Kalau seandainya ada perempuan yang adzan saat masuk waktu shalat pada suatu mesjid atau tempat-tempat shalat, seperti mushalla atau surau. Bagaimana hukumnya dalam fiqih Madzhab yang empat khususnya madzhab Syafi’i?
Sebelum menjawab pertanyaan di atas maka kita harus mengetahui lebih dahulu bahwa adzan yang dilakukan oleh perempuan itu ada dua kategori:
- Adzan dengan suara pelan hanya untuk dirinya sendiri atau untuk kaumnya saja sesama wanita.
- Adzan dengan suara keras sekira dapat didengar oleh orang laki-laki, baik adzan untuk dirinya atau untuk sesama wanita.
Dalam kitab Minhaj al-Qawiim juz-I, hal. 149 dijelaskan sebagai berikut:
(ويستحب الإقامة وحدها للمرأة ) لنفسها وللنساء لا للرجال والخناثى وللخنثى لنفسه وللنساء لا للرجال أما الأذان فلا يندب للمرأة مطلقا فإن أذنت سرا لها أو لمثلها أبيح أو جهرا فوق ما تسمع صواحبها وثمة من يحرم نظره إليها حرم للإفتتان بصوتها كوجهها
“Disunnahkan Iqamat saja bagi wanita untuk dirinya dan untuk sesama kaum wanita, tidak iqamat untuk kaum laki-laki, kaum banci. Disunnahkan juga iqamat bagi banci untuk dirinya dan kaum wanita tidak untuk kaum laki-laki. Sedangkan Adzan maka tidak disunnahkan bagi wanita secara muthlak, namun bila ia Adzan secara pelan untuk dirinya atau untuk sesamanya (wanita) diperbolehkan. Bila Adzannya dengan keras dalam batas diluar yang dia perdengarkan pada teman-temannya, disana ada ulama berpendapat haram melihat wajah wanita karena khawatir menimbulkan fitnah begitu juga dengan suaranya”.
Dalam kitab I’anah al-Thalibin juz-I, hal. 233 ada juga dijelaskan sebagai berikut:
وَ) سُنَّ (إِقَامَةٌ لأُنْثَى) سِرًّا وَخُنْثَى فَإِنْ أَذَّنَتْ لِلنِّسَاءِ سِرًّا ) لَمْ يُكْرَهْ أَوْ جَهْرًا حَرُمَ (قَوْلُهُ وَسُنَّ إِقَامَةٌ لأُنْثَى) أَيْ لِنَفْسِهَا وَلِلنِّسَاءِ لاَ لِلرِّجَالِ وَالْخُنَاثِيْ وَلاَ يُسَنُّ لَهَا اْلأَذَانُ مُطْلَقًا
“Disunnahkan iqamat bagi wanita dengan suara pelan, demikian pula waria. Bilamana seorang wanita Adzan sesama wanita dengan suara pelan maka tidak makruh, atau dengan suara keras maka haram. Kalimat “disunatkan iqamat bagi wanita” yakni bagi dirinya atau sesama wanita, bukan terhadap para pria dan waria. Tidaklah disunatkan bagi wanita Azan secara mutlak”.

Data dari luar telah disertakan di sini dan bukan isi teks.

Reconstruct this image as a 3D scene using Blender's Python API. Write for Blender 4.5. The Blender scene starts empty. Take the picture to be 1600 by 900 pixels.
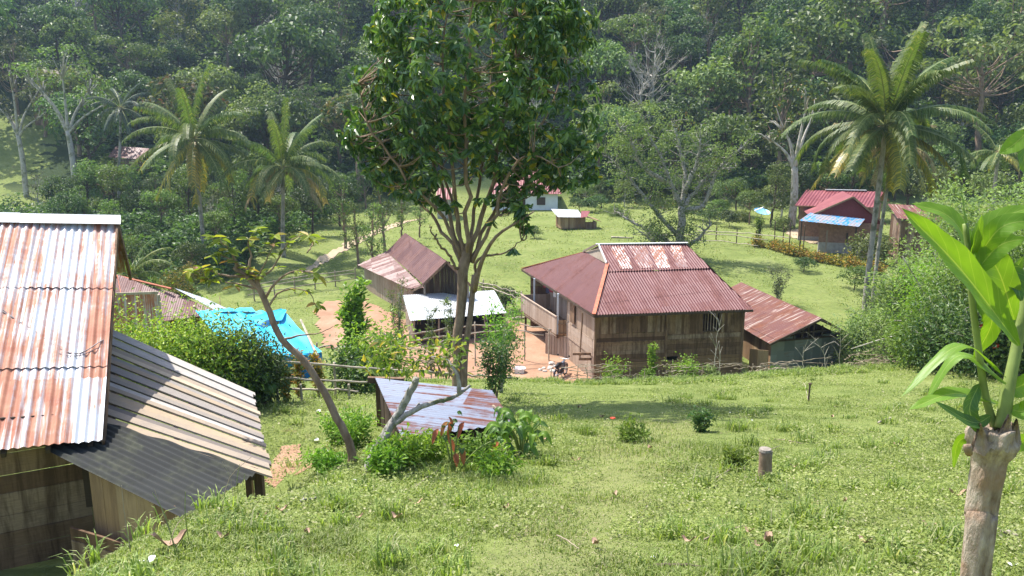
import bpy, math, random
import numpy as np
from mathutils import Vector

R = math.radians
sc = bpy.context.scene
col = sc.collection

# ------------------------------------------------------------------ camera, sky, sun, exposure
PITCH = 12.0
FPX = 1250.0
cam_d = bpy.data.cameras.new('camera'); cam = bpy.data.objects.new('camera', cam_d); col.objects.link(cam)
cam.location = (0, 0, 0); cam.rotation_euler = (R(90 - PITCH), 0, 0)
cam_d.sensor_width = 36.0; cam_d.lens = 36.0 * FPX / 1600.0
cam_d.clip_start = 0.05; cam_d.clip_end = 4000
sc.camera = cam

HAZE = 0.00028
SUN_EL, SUN_AZ = 61.0, -54.0            # azimuth measured from +Y towards +X
w = bpy.data.worlds.new("World"); sc.world = w; w.use_nodes = True
wn = w.node_tree.nodes; wl = w.node_tree.links
bgn = wn['Background']
sky = wn.new('ShaderNodeTexSky'); sky.sky_type = 'NISHITA'; sky.sun_disc = False
sky.sun_elevation = R(SUN_EL); sky.sun_rotation = R(SUN_AZ % 360)
sky.air_density = 1.0; sky.dust_density = 2.0; sky.ozone_density = 1.0
wl.new(sky.outputs[0], bgn.inputs[0]); bgn.inputs[1].default_value = 0.15
sd = bpy.data.lights.new('sun', 'SUN'); sd.energy = 4.2; sd.angle = R(0.6); sd.color = (1.0, 0.955, 0.87)
so = bpy.data.objects.new('sun', sd); col.objects.link(so)
S = Vector((math.sin(R(SUN_AZ)) * math.cos(R(SUN_EL)), math.cos(R(SUN_AZ)) * math.cos(R(SUN_EL)), math.sin(R(SUN_EL))))
so.rotation_euler = S.to_track_quat('Z', 'Y').to_euler(); so.location = (-40, 40, 80)
sc.view_settings.view_transform = 'Standard'; sc.view_settings.look = 'None'
sc.view_settings.exposure = 1.16; sc.view_settings.gamma = 1.0; sc.view_settings.use_curve_mapping = False
sc.cycles.max_bounces = 6; sc.cycles.diffuse_bounces = 3; sc.cycles.glossy_bounces = 2
sc.cycles.transmission_bounces = 3; sc.cycles.volume_bounces = 0; sc.cycles.transparent_max_bounces = 8
sc.cycles.use_denoising = True
sc.cycles.sample_clamp_indirect = 6.0

# ------------------------------------------------------------------ geometry helpers
def ray(px, py):
    u = (px - 800) / FPX; v = (450 - py) / FPX
    c, s = math.cos(R(PITCH)), math.sin(R(PITCH))
    y = c + v * s
    return np.array((u / y, 1.0, (v * c - s) / y))
def at(px, py, D): return ray(px, py) * D
def atz(px, py, z):
    r = ray(px, py); return r * (z / r[2])
def proj(p):
    c, s = math.cos(R(PITCH)), math.sin(R(PITCH))
    zc = p[1] * c - p[2] * s; yc = p[1] * s + p[2] * c
    return 800 + FPX * p[0] / zc, 450 - FPX * yc / zc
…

Maka berdasarkan kitab fiqih syafi’iyah di atas jelaslah bahwa apabila dengan suara pelan untuk dirinya sendiri dan kaum sejenisnya (sesama wanita) boleh, tapi tidak sunnah. Dan apabila dengan suara keras sekira dapat didengar oleh orang laki-laki lain maka haram, walaupun adzan untuk dirinya sendiri atau untuk kaum sesama wanita saja. Namun tetap haram karena didengar oleh laki-laki di luar.

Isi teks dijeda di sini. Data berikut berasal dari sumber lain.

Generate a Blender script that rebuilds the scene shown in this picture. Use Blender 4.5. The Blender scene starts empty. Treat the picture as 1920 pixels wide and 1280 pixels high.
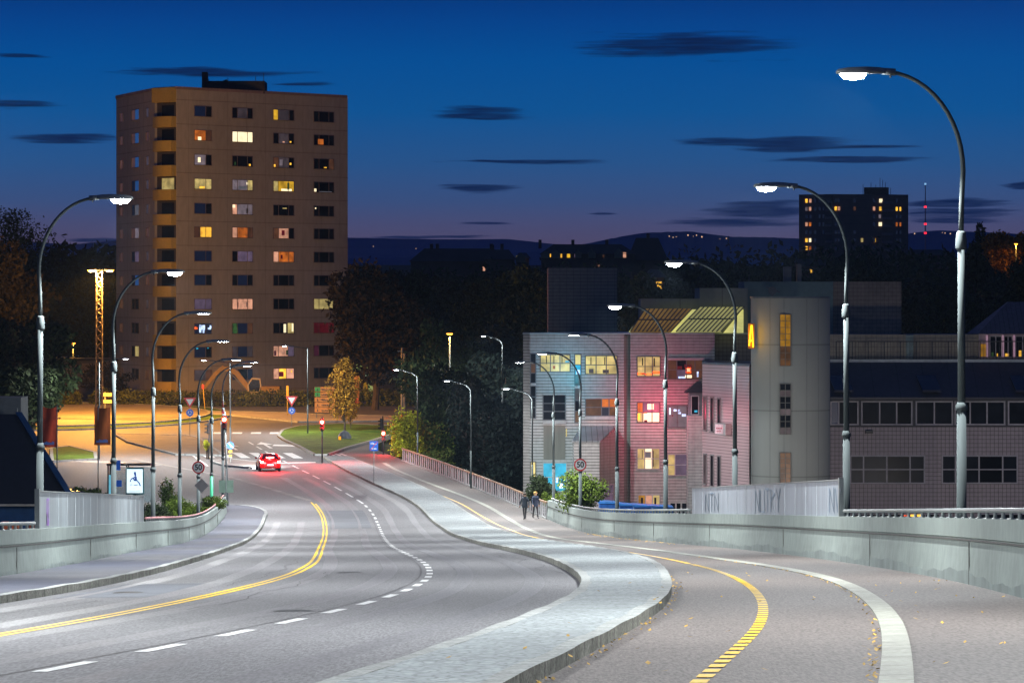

Dengan demikian, kalau dalam suatu mesjid atau mushalla yang menjadi muazzin adalah wanita dan melakukan adzan ketika masuk waktu shalat dengan menggunakan microphone maka jelas hukumnya haram.
Hal ini tidak mustahil terjadi apabila ideologi umat Islam tidak lagi bermadzhab pada salah satu Madzhab yang empat dalam berfiqih. Oleh karena itu, dalam artikel kecil ini saya menegaskan bahwa dalam Madzhab Syafii hukum perempuan adzan dengan suara keras, baik untuk kaum laki-laki dan perempuan, atau untuk kaum perempuan saja adalah haram. Kalau dilakukan juga maka mendapat azab dari Allah dan jika tidak dilakukannya jika diperintah maka mendapat pahala dari Allah swt.
Wallaahu a’lam wa muwafiq ila aqwami al-thariq.